RECORDS SUPPLIED:
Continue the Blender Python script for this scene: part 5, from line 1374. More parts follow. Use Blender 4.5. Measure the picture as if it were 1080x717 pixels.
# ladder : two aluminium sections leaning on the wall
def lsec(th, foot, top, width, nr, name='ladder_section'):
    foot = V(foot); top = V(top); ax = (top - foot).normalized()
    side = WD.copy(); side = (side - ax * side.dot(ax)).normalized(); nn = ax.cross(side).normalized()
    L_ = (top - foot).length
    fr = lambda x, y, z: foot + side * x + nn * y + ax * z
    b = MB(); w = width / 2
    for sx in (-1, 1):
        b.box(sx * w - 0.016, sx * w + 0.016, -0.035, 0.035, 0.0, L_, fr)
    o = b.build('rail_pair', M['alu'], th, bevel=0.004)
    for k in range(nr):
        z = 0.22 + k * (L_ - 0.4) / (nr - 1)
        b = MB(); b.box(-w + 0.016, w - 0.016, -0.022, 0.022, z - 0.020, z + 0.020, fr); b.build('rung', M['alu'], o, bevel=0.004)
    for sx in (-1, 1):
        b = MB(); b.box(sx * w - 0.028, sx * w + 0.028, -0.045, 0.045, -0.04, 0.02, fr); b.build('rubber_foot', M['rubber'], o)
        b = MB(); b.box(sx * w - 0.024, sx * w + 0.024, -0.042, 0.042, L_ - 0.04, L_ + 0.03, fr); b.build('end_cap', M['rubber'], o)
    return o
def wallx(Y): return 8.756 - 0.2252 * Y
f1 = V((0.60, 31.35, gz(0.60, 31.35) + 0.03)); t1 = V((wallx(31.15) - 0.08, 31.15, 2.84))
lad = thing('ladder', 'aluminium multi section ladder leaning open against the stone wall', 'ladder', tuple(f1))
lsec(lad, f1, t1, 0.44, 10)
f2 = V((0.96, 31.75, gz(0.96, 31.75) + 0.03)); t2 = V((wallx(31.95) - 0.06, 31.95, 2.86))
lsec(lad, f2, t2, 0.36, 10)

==

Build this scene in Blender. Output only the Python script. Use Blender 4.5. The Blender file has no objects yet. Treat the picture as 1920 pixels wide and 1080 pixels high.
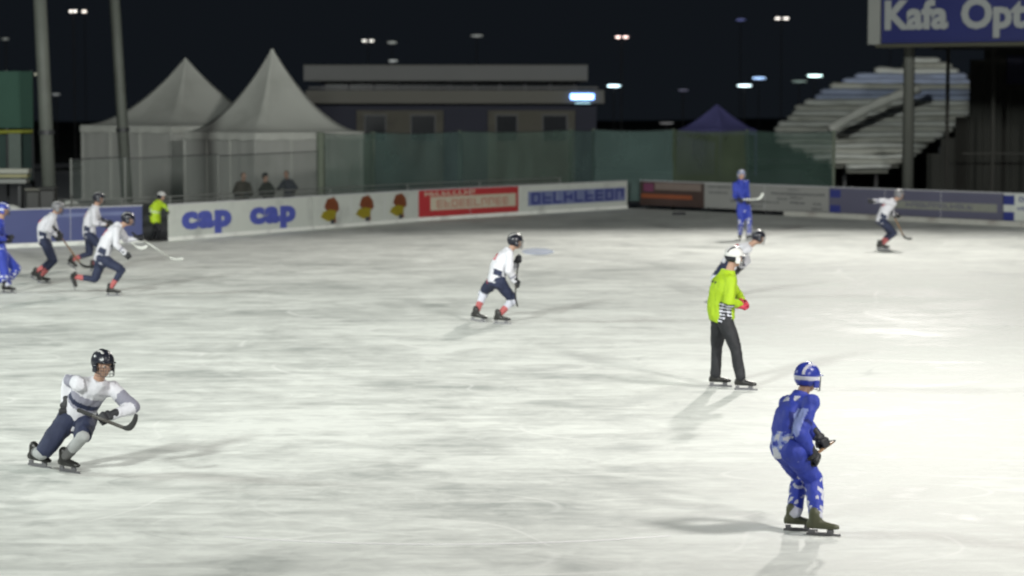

WHAT THE TASK ASKS:
Copy out each line of the listing that holds "Blender".

ANSWER TO THIS TASK:
Continue the Blender Python script for this scene: part 5, from line 1374. More parts follow. Use Blender 4.5. Measure the picture as if it were 1080x717 pixels.
Build this scene in Blender. Output only the Python script. Use Blender 4.5. The Blender file has no objects yet. Treat the picture as 1920 pixels wide and 1080 pixels high.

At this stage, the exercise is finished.